**DIRECTIONS**
Pick out each line of the records in which the word "Python" appears.

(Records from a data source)

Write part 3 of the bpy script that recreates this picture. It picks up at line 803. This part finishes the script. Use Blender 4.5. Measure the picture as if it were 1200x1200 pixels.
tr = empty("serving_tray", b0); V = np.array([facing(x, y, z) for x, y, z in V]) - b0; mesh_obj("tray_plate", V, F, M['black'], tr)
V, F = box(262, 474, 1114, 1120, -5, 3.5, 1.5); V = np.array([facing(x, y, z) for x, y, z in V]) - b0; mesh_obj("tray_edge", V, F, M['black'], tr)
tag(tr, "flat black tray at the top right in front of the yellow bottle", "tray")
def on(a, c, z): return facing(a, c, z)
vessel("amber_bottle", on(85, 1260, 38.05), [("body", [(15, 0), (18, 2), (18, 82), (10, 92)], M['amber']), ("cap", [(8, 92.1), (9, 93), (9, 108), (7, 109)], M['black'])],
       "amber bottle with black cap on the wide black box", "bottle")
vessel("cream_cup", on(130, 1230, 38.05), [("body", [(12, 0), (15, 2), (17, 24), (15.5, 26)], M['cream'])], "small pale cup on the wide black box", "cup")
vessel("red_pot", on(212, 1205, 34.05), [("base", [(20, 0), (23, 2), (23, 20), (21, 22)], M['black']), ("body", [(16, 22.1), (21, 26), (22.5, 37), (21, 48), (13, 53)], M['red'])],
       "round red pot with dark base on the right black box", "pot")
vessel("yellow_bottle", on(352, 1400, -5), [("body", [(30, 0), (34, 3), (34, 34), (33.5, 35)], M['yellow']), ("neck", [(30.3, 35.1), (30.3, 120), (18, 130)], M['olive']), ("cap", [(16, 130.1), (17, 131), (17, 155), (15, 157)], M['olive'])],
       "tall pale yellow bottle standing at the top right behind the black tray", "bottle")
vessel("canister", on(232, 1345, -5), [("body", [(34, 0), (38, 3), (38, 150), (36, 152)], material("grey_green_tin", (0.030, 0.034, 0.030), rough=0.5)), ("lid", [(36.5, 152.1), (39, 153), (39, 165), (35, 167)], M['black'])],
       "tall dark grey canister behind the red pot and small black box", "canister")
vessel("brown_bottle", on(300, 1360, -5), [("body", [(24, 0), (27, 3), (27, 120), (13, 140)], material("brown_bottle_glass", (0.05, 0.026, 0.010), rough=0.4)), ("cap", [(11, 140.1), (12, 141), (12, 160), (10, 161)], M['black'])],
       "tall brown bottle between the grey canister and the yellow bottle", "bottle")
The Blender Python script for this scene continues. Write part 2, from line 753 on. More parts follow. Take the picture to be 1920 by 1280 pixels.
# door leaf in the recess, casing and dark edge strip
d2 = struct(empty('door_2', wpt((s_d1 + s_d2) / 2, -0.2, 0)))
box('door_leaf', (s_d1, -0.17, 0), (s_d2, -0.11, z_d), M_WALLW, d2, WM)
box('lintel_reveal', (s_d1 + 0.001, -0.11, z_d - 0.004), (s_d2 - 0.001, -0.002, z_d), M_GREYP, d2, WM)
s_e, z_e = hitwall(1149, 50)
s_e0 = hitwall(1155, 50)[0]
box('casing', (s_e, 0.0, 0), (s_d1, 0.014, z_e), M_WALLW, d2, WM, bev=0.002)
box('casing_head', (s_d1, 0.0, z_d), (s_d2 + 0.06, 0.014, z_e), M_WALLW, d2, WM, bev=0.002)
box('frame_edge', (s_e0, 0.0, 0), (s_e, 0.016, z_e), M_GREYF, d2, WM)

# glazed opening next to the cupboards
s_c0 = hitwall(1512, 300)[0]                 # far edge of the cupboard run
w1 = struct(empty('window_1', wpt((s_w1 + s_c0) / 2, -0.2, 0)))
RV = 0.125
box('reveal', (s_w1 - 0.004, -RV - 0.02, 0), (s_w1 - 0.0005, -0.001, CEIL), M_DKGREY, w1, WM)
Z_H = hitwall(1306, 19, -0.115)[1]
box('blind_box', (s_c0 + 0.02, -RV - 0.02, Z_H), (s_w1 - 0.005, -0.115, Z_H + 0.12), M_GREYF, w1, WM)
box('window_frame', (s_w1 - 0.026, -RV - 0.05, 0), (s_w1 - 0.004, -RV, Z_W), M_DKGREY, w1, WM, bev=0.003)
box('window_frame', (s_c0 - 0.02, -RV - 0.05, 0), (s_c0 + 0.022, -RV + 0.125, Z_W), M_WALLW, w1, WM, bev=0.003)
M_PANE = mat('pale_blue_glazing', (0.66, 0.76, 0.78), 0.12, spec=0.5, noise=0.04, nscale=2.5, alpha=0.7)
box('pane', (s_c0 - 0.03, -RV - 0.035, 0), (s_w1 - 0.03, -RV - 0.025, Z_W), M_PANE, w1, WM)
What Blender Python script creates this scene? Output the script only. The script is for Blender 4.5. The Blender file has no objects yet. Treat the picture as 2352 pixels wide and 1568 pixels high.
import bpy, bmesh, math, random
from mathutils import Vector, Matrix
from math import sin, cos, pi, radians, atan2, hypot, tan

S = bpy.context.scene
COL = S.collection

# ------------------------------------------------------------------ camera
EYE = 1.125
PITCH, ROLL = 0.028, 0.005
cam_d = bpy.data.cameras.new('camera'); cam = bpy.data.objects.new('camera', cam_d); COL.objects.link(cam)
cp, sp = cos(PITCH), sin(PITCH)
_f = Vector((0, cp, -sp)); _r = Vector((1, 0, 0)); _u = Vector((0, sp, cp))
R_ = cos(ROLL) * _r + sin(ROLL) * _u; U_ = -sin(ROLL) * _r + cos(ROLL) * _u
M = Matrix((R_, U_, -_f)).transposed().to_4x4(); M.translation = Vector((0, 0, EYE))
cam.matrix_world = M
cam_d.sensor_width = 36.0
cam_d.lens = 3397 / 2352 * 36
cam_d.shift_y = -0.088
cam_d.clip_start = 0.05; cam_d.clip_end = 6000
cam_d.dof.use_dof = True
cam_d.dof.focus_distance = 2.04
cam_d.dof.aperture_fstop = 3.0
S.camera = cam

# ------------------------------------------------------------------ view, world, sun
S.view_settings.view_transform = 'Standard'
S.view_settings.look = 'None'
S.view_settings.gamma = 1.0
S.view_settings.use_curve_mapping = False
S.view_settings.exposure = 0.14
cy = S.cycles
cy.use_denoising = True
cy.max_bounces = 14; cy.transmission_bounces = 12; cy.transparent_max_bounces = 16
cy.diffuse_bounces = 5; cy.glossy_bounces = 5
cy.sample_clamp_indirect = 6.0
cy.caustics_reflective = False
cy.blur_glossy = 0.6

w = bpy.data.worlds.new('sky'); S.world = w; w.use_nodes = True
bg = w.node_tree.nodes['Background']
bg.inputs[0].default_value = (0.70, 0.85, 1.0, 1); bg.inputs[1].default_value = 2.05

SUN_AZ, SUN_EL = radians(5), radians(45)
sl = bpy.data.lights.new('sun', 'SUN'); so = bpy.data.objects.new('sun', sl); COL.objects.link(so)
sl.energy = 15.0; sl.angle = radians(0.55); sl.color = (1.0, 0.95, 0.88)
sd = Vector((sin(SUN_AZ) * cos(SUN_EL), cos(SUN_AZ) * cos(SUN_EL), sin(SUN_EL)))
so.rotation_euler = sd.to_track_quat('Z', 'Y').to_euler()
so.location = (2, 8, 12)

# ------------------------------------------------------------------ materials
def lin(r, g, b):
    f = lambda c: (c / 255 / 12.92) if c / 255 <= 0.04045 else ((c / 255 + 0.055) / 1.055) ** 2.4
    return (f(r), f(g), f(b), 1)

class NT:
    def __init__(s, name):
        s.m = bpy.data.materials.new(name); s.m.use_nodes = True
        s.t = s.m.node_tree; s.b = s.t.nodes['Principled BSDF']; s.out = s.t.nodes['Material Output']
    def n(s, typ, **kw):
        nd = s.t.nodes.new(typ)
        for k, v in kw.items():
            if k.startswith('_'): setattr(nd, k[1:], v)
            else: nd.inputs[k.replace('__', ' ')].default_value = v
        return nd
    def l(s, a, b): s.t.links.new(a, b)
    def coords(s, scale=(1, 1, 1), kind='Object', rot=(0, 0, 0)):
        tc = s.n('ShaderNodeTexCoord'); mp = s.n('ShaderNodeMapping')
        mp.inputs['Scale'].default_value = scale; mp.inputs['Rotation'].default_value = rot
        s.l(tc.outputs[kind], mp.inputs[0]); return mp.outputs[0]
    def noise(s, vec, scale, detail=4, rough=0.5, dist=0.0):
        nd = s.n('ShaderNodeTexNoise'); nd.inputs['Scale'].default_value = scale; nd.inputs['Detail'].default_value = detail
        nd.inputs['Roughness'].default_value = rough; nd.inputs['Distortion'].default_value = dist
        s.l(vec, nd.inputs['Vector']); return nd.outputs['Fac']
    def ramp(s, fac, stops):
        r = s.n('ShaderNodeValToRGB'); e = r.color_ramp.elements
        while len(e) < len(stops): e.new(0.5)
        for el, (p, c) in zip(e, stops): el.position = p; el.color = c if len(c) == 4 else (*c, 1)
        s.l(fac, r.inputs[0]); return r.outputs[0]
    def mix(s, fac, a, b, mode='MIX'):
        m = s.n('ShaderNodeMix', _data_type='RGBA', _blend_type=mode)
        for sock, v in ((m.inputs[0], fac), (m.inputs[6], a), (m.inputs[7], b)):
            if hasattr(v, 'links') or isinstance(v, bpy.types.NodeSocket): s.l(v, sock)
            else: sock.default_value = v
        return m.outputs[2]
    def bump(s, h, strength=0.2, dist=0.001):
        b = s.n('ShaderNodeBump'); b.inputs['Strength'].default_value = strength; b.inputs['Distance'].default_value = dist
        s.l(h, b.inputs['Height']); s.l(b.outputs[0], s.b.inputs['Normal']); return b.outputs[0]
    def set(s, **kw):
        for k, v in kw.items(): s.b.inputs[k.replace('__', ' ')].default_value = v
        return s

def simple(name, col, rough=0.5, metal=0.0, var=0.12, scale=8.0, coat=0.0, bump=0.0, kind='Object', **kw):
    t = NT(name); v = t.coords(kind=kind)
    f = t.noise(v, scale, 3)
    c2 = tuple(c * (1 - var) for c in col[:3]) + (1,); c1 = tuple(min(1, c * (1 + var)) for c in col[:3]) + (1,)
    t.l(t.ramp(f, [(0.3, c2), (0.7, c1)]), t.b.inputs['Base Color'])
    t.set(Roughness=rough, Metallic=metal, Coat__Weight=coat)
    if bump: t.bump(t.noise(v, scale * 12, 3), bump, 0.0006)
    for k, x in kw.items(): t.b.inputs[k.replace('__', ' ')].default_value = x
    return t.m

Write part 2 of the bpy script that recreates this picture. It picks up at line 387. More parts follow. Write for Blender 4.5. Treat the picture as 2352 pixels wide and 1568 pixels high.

**ANSWER FOR THE TASK**
The Blender Python script for this scene continues. Write part 2, from line 753 on. More parts follow. Take the picture to be 1920 by 1280 pixels.
What Blender Python script creates this scene? Output the script only. The script is for Blender 4.5. The Blender file has no objects yet. Treat the picture as 2352 pixels wide and 1568 pixels high.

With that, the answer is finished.